I Finally Stopped Writing Poems About My Boyfriend
I read once that you spend your whole life trying to rewrite the first poem you ever loved. For me, that first poem was Sonnet 17 by Pablo Neruda. Before that, I abhorred poetry. I thought it was too tricky and too filled up with stupid symbolism. But then I read Sonnet 17 and it was all I could think about. I thought about how it made me feel and about how I wanted to know what those words tasted like. About how I wanted, so badly, to be in love. And I thought about how, more than anything, I wanted to write like that.
Ever since I first read that Pablo Neruda poem (and subsequently everything else he wrote), I have fallen in love with poetry and with a boy. When we started, I wrote him poem after poem, even keeping a separate notebook just for the words he made me feel. I would find my pen racing along the page, trying to keep up with my smudged thoughts. I spilled out inky love notes in the middle of the night by the glow of my iPhone. I jotted stanzas into notebooks during class.
When we started, it was all I could do. But now, two and a half years later, I have stopped writing poems about my boyfriend.
These days, I’ve got nothing.
But it’s not because I love him less. I love him more, really.
At first, love is poems.

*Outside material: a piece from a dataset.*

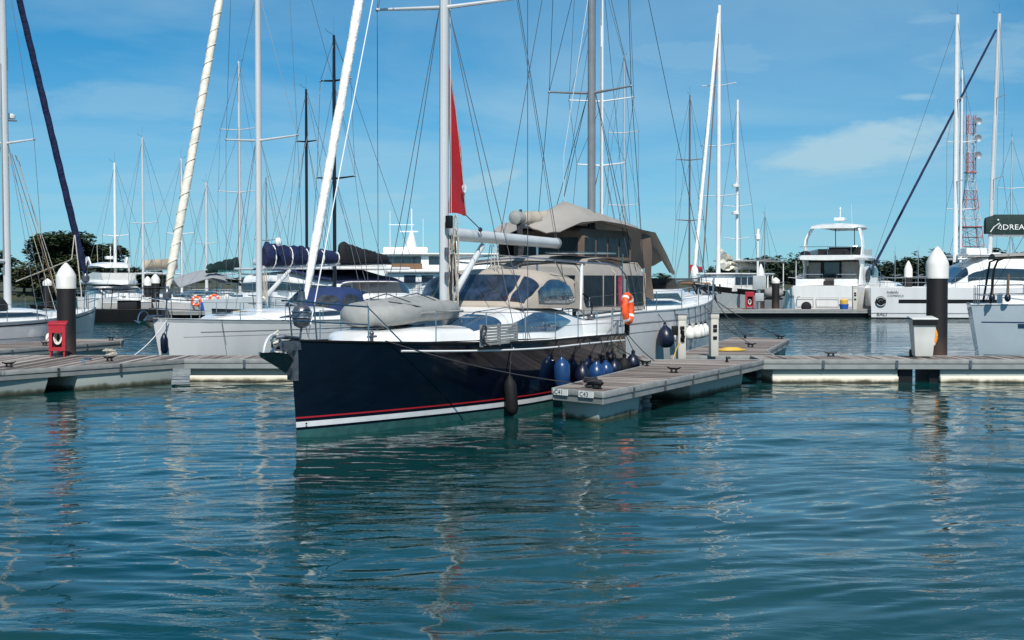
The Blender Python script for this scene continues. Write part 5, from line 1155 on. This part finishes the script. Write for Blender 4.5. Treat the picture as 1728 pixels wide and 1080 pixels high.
# ------------------------------------------------------------ catamarans
def catamaran(label,bow,ang,L,B,fb,mpx,mtop,mm='mast_white',hullm='white_gel',win='glass_dark',stripes=(),roof=4.2,bags=None,house=(.36,.86),jib=None,lean=0,mr=.15,mf=.42):
    root=empty('catamaran',(bow[0],bow[1],0),ang,label,'catamaran','catamarans')
    hs=Hull(L,B*.25,(fb,fb*.98,fb*.9),rake=.05,tr=.9,k=.85,p=.5,srake=.5,power=2.6)
    for sd in(-1,1):
        mb=hs.shell(18,7); mb.v=[(x,y*1.0+sd*B*.38,z) for x,y,z in mb.v]; hu=mb.build('hull',hullm,root)
        for z0,z1,t0,t1,m_ in stripes:
            b_=hs.band(z0,z1,t0,t1,.012,both=True,n=20); b_.v=[(x,y+sd*B*.38,z) for x,y,z in b_.v]; b_.build('stripe',m_,hu)
        d=hs.deck(12); d.v=[(x,y+sd*B*.38,z) for x,y,z in d.v]; d.build('deck','deck_white',hu)
    mb=MB(); mb.box(L*.06,L*.98,-B*.36,B*.36,.75,fb-.05); mb.build('bridge_deck',hullm,root,bevel=.1)
    c=Cabin([(L*house[0]-.8,B*.20),(L*house[0]+.6,B*.34),(L*.7,B*.40),(L*house[1],B*.40)],[(L*house[0]-.8,.15),(L*house[0]+1.2,roof-fb-.35),(L*.6,roof-fb),(L*house[1],roof-fb-.1)],[(0,fb-.03),(L,fb-.05)],.32)
    o=c.mesh(L*house[0]-.8,L*house[1],20).build('saloon','white_gel',root)
    c.win([(L*house[0]+.5,.30),(L*.8,.22)],[(L*house[0]+.5,.62),(L*.8,.60)],14,off=.02).build('side_window',win,o)
    rows=[]
    for i in range(13):
        a_=R(lerp(14,166,i/12)); rows.append([])
        for j in range(4):
            x=lerp(L*house[0]-.35,L*house[0]+.55,j/3); w=smooth_pw(x,c.W);h2=smooth_pw(x,c.H);z=pw(x,c.Z); ca=math.cos(a_);sa=math.sin(a_); rows[-1].append((x-.04,-w*math.copysign(abs(ca)**.32,ca)*1.01,z+h2*sa**.32+.02))
    MB().grid(rows).build('front_window',win,o)
    mb=MB(); mb.box(L*house[0]+.4,L*.9,-B*.36,B*.36,roof,roof+.12); mb.build('roof',hullm,root,bevel=.05)
    mb=MB(); mb.box(L*.55,L*.66,.2,1.6,roof+.1,roof+.55); mb.build('helm_station',hullm,root,bevel=.06)
    for sd in(-1,1):
        tops=[]
        for i in range(8):
            x=lerp(.5,L*.9,i/7); b_=Vector((x,sd*(B*.38+hs.hb(min(x/L,1))*.9),fb-.02)); MB().tube([b_,b_+Vector((0,0,.65))],.018,5).build('stanchion','steel',root); tops.append(b_+Vector((0,0,.65)))
        for k in (0,.32): MB().tube([p-Vector((0,0,k)) for p in tops],.010,4,caps=False).build('guard_wire','steel',root)
    if mtop:
        mx=L*mf; mast(root,mx,roof*.9,mtop,mm,mr,mr*.75,lean=lean,spr=((mtop*.45,1.6,.3),(mtop*.72,1.3,.25)),chain=(mx+1.2,B*.42,fb),rad=.013,sh='wire',fore=None if jib else (.2,0,fb),lower=False)
        if jib: sailtube((.4,0,fb+.9),(mx-.2+lean*(mtop-1.2-roof*.9),0,mtop-1.2),.10,.08,jib,root)
        if bags:
            m_,b0,b1,z0,h0,h1=bags; MB().tube([(mx+.2,0,z0-.05),(mx+b1+.2,0,z0-.05)],.12,8).build('boom',mm,root); return root,hs,bag((mx+b0,0,z0),(mx+b1,0,z0),h0,h1,.28,.25,m_,root,seed=3)
    return root,hs,None
bc,bh,_=catamaran('white catamaran with black hull stripe and round black emblem on its bow',(24.15,98.2),0,13.2,7.0,2.12,1612,20.8,stripes=((1.05,1.30,.13,.97,'black'),(.34,.40,.0,.98,'alu_dark'),(-.3,.1,0,.98,'black')),roof=4.25,house=(.46,.93),mr=.17,mf=.487,hullm='hull_white')
# flat bow panel carrying the writing
D_=bc.location.y-7.0*.38-.25
def bali_pt(px,py):
    w=at(px,py,95.0); l=world2loc(bc,w); t=max(.002,l.x/13.2); p=bh.pt(t,bh.z2v(t,l.z),-1,.03); return Vector((l.x,p.y-7.0*.38,l.z))
def on_bow(s_,px,py,size,m_,sq=1.0):
    a_=bali_pt(px,py); b_=bali_pt(px+14,py); return text(s_,size,m_,bc,a_,b_-a_,(0,0,1),'lettering',sq,off=.02)
on_bow('BALI',1482,533,.30,'ink',1.15); on_bow('Indahfu',1498,495,.26,'ink',1.0); on_bow('COMINCA',1499,500.5,.19,'ink',1.2)
cpt=bali_pt(1488.5,509); xd=(bali_pt(1498,509)-bali_pt(1479,509)).normalized(); nn=xd.cross(Vector((0,0,1)))
def disc(r0,r1,off,m_,name,par,a0=0,a1=360):
    mb=MB(); rows=[]
    for i in range(33):
        a_=R(lerp(a0,a1,i/32)); rows.append([cpt+nn*off+(xd*math.cos(a_)+Vector((0,0,1))*math.sin(a_))*r for r in (r0,r1)])
    return mb.grid(rows).build(name,m_,par)
em=disc(.001,.35,.05,'black','emblem',bc); disc(.27,.30,.06,'sign_white','emblem_arc',em,30,150); disc(.27,.30,.06,'sign_white','emblem_arc',em,210,330); disc(.10,.14,.062,'ink_grey','emblem_arc',em,20,200)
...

It is inky notes and sweet stanzas, but later, love is how he kept all of those poems, even the bad ones, safe in a desk drawer.
At first, love is celebrating your three month anniversary and your seventh and your eighth with cards and flowers and candy and extravagance. Later, love is celebrating two years together with a Wii and a quiet night in, testing it out.
You buy a dog together, because you think that’s what people who are in love do. He hugs it close to his chest on the way home from the shelter. Later, you learn that actually, love is when he takes the dog out in the middle of the night because you’re already asleep, open-mouthed, on the couch.
You watch him as the dog chews on a sock for the fifth time that day. You listen when he says goodbye to her as he puts her in the crate before work. “I love you, girl. I’ll be back soon.” You realize you could never write a poem that good. So you stop.
These days, it seems I am out of rhymes and clever phrases to describe his smile and the way it feels to know he’ll always save me a seat on the couch. But now more than ever I know exactly what Pablo Neruda was talking about–I love him because I know no other way than this. And that’s worth all of the poems in the world.
So be in the kind of love that is sleeping slumped on shoulders on the bus ride home from skiing. Start with the love that is poems and puppies, but wait for the kind of love that leaves your bones heavy with contentment. The kind that rolls over in the middle of the night and kisses you in between snores. For Pablo Neruda and promises of forever. For “I love you” everyday and a warm bowl of mac and cheese after a long shift at work. For a love so big and flowing over that a poem could never do it justice.
They say you spend your whole life trying to rewrite the first poem you ever loved. I’m spending mine trying to live it.